While at the beginning Taddei’s relationship with Milan was purely work-oriented, since moving there it has turned into a “wonderful and complex bond, like the best relationships”. The city has welcomed him with its dynamism and international mood which make it so fascinating, but it is the Brera quarter that reflects him most: a mixture of history and elegance, somewhere between art and design. “Walking its streets and breathing in this air makes me feel good, as well as being a great source of inspiration for my work. For me, Brera is a reflection of the true Milan.”
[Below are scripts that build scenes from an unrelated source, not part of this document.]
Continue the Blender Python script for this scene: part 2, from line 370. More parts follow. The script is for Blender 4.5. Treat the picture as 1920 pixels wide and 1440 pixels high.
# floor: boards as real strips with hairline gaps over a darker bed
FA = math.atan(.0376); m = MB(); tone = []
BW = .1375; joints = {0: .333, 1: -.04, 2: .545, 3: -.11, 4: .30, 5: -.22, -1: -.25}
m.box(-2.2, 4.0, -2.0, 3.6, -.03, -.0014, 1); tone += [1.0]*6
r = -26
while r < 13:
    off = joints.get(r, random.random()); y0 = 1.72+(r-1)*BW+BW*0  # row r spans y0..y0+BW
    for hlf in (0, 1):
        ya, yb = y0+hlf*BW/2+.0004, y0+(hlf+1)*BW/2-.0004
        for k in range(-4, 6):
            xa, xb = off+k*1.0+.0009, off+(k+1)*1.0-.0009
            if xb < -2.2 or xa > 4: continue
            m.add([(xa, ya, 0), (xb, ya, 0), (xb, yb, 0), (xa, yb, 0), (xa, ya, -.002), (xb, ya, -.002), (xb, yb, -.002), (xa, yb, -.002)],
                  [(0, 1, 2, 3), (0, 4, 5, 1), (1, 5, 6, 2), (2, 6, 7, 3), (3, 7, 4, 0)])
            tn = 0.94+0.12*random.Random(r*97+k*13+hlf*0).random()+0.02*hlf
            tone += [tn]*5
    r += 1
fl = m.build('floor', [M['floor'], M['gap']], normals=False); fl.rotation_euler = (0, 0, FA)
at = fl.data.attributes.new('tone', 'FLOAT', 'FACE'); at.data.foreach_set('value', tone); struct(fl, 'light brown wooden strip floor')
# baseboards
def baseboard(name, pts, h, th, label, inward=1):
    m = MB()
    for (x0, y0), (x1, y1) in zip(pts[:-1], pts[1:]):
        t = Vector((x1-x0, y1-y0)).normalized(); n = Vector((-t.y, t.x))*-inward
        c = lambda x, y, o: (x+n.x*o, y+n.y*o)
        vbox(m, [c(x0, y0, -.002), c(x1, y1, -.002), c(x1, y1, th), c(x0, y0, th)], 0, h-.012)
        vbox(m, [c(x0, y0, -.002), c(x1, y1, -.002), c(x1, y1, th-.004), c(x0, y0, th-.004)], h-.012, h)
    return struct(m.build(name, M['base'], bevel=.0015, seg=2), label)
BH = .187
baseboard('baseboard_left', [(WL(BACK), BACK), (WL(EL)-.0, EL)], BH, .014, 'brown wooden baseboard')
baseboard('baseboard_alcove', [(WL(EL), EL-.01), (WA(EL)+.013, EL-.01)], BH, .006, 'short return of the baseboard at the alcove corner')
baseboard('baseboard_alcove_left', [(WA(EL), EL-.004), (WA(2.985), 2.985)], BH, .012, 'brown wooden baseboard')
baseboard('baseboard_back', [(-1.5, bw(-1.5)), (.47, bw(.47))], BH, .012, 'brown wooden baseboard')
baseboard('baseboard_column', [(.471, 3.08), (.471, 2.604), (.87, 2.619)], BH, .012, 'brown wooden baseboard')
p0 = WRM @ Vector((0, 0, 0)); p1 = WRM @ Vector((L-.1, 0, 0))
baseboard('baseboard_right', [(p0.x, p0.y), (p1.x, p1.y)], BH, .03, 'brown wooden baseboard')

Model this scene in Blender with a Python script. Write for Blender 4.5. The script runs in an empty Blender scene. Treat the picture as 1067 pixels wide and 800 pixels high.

Today, Marco Taddei is a talent driven by a genuine passion for the sartorial world, with Milan as the perfect stage on which to express his vision of timeless elegance.
Marco Taddei’s Milan
The Brera Art Gallery, where the Brera Academy is also located, is the perfect refuge for those who, like me, are creative people in search of harmony and inspiration.
I recommend that you take a break at the Caffè Fernanda. It is located on the first floor of the art gallery and from the loggia there is a unique view of the courtyard. Here you can get away from the chaos of the city, breathing in art and history.
Cittamani is a restaurant offering traditional Indian cuisine, reinterpreted in a contemporary key by chef Ritu Dalmia. Modern and welcoming at the same time, this restaurant expresses Milan’s international and eclectic spirit.
When my father comes to visit me in Milan, we always go to the Novecento Museum inside the Arengario Building, which exhibits works of 20th century Italian art. Looking over Piazza Duomo, the Fontana Room is spectacular.
Milan still offers some important examples of Art Nouveau style and of these, the one I love most is undoubtedly the Casa Galimberti in Via Malpighi. Admiring the wrought iron detailing, the floral motifs and painted ceramics transports you to another era.
If like me, you are passionate about watchmaking, don’t miss Via Monte Napoleone: along Milan’s most famous shopping street, you will find the boutiques of brands such as Omega, Buccellati, IWC, TAG Heuer, Audemars Piquet and many others.